El golpe amenaza con ser devastador. Hace tres semanas, una conversación con Kislyak le costó el puesto al consejero de Seguridad Nacional Michael Flynn, hombre de la máxima confianza de Trump y muy próximo ideológicamente al estratega jefe, Steve Bannon. La caída del general, que llegó a ocultar el contenido de su reunión al propio vicepresidente, abrió una crisis que se agudizó al descubrirse a los pocos días que otros miembros del equipo de campaña de Trump habían entrado en un sospechoso juego de contactos con agentes de inteligencia rusos.
La posibilidad, no demostrada, de que el ciberataque ruso se hubiese efectuado con conocimiento del equipo del multimillonario ha abierto las puertas del pánico en la Casa Blanca. Trump lo ha negado con vehemencia y, colérico, ha desatado una guerra sin cuartel contra los medios que lideran las investigaciones, The Washington Post y The New York Times, a quienes ha llegado a acusar de “enemigos del pueblo”.
La gravedad de los hechos y la convicción de los propios servicios de inteligencia estadounidenses de que el Kremlin se empleó a fondo para lograr la derrota de Hillary Clinton han puesto al país ante un escenario inaudito. Cada día son mayores las probabilidades de que el escándalo derive en una explosión incontrolada. El FBI y el Senado han decidido abrir sus investigaciones. Y el comité de inteligencia de la Cámara de Representantes, con acuerdo de republicanos y demócratas, acordó anoche iniciar sus propias pesquisas y centrarlas en el punto neurálgico de la trama: “investigar las acusaciones de colusión rusa con la campaña de Trump”.
En términos judiciales, la implicación de Sessions puede interferir con estas investigaciones. Al ser el responsable del Departamento de Justicia y del FBI, su presencia puede contaminar las indagaciones en curso o incluso alterarlas. Y en el caso de que los indicios contra él tengan entidad suficiente, cabe que sea interrogado por sus propios agentes, lo que agudizaría aún más la contradicción.

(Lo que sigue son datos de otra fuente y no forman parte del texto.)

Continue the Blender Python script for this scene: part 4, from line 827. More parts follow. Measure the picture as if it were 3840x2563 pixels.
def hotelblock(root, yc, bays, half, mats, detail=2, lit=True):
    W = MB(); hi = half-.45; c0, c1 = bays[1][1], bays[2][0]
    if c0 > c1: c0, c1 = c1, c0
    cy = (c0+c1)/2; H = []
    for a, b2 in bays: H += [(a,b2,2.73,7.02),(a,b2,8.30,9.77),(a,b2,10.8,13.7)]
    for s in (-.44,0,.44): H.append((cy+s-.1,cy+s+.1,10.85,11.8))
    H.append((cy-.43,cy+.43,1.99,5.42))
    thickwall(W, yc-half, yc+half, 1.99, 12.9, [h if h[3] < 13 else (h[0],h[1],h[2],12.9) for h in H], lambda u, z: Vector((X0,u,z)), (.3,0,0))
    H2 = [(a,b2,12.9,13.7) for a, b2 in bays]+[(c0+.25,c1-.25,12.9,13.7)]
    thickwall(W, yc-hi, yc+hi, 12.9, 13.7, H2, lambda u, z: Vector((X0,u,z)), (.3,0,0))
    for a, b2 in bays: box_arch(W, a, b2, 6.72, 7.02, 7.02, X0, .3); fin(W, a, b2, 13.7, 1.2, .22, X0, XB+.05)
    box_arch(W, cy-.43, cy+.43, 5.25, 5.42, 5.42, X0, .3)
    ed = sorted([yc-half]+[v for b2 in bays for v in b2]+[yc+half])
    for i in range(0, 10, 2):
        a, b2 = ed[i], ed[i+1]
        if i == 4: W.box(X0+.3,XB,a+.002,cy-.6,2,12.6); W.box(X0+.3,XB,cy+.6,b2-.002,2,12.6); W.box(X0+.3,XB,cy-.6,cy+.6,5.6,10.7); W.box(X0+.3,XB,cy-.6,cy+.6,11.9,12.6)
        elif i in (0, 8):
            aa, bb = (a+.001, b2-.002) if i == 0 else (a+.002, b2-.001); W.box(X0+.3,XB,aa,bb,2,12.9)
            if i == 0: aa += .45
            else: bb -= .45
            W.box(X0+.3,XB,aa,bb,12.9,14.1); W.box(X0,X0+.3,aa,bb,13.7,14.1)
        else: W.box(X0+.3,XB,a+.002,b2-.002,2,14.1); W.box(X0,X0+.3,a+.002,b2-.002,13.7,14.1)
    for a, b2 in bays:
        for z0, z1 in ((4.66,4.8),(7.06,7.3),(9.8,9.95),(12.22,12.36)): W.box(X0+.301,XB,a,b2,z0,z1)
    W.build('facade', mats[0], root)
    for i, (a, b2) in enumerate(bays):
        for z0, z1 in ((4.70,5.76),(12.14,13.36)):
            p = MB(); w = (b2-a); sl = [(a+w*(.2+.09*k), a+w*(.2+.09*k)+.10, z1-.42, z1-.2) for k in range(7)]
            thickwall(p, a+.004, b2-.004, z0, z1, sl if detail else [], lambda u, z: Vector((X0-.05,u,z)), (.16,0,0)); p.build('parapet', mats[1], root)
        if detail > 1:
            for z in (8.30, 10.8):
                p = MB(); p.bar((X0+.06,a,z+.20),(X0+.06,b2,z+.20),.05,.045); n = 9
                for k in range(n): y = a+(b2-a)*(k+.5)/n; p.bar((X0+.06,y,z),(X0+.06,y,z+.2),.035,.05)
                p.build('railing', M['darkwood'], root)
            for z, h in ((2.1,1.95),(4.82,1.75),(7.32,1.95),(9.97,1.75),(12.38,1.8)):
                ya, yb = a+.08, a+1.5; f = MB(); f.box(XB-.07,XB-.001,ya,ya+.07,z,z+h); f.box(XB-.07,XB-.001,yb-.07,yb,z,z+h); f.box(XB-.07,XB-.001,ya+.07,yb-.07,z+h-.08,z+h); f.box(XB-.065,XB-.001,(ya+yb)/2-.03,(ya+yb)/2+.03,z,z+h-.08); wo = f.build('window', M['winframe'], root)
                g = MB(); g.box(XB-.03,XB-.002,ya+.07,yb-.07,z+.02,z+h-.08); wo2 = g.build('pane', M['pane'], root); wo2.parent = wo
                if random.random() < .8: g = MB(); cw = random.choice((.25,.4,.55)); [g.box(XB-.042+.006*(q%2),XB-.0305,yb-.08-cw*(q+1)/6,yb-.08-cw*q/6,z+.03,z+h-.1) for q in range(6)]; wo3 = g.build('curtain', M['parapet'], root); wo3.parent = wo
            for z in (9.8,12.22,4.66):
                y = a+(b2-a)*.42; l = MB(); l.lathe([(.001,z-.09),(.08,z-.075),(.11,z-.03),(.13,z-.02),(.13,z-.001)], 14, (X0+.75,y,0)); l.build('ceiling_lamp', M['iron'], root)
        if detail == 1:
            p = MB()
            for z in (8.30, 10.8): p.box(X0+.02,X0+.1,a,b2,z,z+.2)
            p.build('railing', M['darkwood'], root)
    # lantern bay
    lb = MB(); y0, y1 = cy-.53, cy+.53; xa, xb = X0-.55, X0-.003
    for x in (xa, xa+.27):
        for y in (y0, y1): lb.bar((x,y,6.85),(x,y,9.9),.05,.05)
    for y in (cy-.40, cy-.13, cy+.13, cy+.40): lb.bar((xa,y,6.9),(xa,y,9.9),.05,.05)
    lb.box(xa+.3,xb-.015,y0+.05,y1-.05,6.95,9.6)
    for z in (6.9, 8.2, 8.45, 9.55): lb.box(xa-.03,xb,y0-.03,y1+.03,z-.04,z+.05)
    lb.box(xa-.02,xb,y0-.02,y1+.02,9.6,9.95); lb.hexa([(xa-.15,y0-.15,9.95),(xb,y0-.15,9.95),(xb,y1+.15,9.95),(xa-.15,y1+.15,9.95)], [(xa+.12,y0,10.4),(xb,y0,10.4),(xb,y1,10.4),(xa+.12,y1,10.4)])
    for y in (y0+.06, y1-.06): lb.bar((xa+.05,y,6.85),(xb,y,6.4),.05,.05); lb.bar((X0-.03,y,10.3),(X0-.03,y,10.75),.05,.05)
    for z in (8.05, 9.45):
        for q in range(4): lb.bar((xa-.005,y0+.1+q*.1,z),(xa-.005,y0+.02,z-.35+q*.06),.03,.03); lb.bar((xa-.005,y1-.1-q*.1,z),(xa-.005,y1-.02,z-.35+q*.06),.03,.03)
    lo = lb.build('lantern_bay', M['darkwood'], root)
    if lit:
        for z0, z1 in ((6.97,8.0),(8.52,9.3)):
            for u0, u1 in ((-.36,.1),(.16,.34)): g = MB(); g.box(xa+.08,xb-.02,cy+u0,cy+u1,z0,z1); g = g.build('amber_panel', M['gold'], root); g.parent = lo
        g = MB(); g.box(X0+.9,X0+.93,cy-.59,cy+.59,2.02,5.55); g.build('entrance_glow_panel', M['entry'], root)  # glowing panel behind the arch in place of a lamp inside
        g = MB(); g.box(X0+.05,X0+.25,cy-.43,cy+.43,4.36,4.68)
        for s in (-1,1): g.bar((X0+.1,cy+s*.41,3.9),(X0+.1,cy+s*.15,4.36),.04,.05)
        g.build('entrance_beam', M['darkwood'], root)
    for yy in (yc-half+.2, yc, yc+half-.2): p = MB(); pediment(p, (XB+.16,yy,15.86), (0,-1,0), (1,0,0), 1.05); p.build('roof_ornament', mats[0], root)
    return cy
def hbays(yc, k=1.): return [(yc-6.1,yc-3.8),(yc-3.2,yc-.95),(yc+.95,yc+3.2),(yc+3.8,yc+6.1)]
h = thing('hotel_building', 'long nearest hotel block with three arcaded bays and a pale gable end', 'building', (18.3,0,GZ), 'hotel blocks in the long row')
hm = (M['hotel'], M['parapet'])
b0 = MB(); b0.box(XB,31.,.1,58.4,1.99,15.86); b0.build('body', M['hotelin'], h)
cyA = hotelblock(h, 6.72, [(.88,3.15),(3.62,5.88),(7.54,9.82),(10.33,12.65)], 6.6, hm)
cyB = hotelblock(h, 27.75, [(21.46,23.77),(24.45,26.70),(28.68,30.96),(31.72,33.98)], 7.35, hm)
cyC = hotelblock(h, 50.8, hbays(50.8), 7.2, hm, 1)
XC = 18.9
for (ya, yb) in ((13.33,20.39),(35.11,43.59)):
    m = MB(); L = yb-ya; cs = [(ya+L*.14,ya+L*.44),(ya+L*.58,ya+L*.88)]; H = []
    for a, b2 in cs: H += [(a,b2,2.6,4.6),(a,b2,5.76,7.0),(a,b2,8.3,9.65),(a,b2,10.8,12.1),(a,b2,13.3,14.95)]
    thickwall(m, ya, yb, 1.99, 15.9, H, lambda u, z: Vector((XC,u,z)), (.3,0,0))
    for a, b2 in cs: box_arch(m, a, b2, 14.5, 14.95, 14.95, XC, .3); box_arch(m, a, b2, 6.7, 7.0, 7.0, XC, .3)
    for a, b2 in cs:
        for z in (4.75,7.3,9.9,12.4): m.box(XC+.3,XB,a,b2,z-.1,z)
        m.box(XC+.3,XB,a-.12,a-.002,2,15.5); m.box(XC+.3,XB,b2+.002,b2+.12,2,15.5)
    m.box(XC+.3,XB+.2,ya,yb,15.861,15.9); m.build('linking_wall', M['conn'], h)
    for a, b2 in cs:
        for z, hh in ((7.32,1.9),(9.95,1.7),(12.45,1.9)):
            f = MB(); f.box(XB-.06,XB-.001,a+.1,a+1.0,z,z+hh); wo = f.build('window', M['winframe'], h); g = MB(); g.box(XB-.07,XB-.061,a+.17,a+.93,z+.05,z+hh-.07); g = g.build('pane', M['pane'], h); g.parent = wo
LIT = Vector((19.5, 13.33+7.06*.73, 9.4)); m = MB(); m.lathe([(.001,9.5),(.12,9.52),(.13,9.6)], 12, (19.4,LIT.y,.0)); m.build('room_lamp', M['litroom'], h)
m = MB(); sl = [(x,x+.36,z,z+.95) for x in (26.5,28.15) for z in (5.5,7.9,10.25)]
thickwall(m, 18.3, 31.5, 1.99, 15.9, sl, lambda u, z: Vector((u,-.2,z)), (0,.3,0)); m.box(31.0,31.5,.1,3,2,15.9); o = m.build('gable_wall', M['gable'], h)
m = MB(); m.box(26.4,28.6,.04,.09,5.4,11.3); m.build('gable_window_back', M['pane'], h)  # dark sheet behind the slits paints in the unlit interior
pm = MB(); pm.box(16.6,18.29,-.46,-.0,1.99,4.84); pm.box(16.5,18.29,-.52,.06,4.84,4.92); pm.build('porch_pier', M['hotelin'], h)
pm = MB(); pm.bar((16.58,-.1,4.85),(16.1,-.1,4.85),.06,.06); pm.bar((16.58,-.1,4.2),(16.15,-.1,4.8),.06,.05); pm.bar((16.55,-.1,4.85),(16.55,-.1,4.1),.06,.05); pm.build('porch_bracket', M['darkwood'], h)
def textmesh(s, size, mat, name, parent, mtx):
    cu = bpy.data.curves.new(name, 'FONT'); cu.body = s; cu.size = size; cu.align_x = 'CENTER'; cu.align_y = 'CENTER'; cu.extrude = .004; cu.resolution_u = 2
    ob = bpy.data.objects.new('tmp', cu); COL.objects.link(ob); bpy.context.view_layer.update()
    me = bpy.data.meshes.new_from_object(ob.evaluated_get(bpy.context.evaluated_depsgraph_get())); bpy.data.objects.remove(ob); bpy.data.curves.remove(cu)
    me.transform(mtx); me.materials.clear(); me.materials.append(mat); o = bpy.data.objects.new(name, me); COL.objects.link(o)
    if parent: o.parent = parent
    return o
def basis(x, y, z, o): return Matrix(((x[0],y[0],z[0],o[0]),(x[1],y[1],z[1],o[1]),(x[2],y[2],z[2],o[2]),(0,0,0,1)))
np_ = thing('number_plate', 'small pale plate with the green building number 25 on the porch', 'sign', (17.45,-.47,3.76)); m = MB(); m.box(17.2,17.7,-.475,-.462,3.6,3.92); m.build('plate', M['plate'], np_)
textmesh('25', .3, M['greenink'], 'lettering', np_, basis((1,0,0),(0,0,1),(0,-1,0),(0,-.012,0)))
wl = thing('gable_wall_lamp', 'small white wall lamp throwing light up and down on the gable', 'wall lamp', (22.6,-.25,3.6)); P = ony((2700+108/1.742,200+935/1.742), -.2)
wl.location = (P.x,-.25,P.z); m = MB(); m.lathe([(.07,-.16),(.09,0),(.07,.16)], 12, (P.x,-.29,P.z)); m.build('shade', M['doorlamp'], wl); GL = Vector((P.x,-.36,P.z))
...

Cualquiera que sea el rumbo que tome el caso, Trump vuelve a estar cercado. La caída de Flynn demostró que no hay muros suficientemente altos para protegerlo. Y el presidente sabe que los servicios de inteligencia desconfían de él. Sus constantes elogios a Vladímir Putin y su apelación en plena campaña a que siguiera jaqueando los correos de Hillary Clinton desataron las alarmas. El entonces candidato estaba tendiendo la mano a un país rival que estaba interfiriendo en el proceso electoral para beneficiarles. El resultado de esta actitud, según The New York Times, fue que entre los altos cargos de inteligencia de Obama se advirtió la necesidad de que los nexos salieran a la luz para frenar la intervención del Kremlin y asegurar que, una vez llegara Trump a la Casa Blanca, las investigaciones no quedarán paralizadas. El objetivo empieza a cumplirse.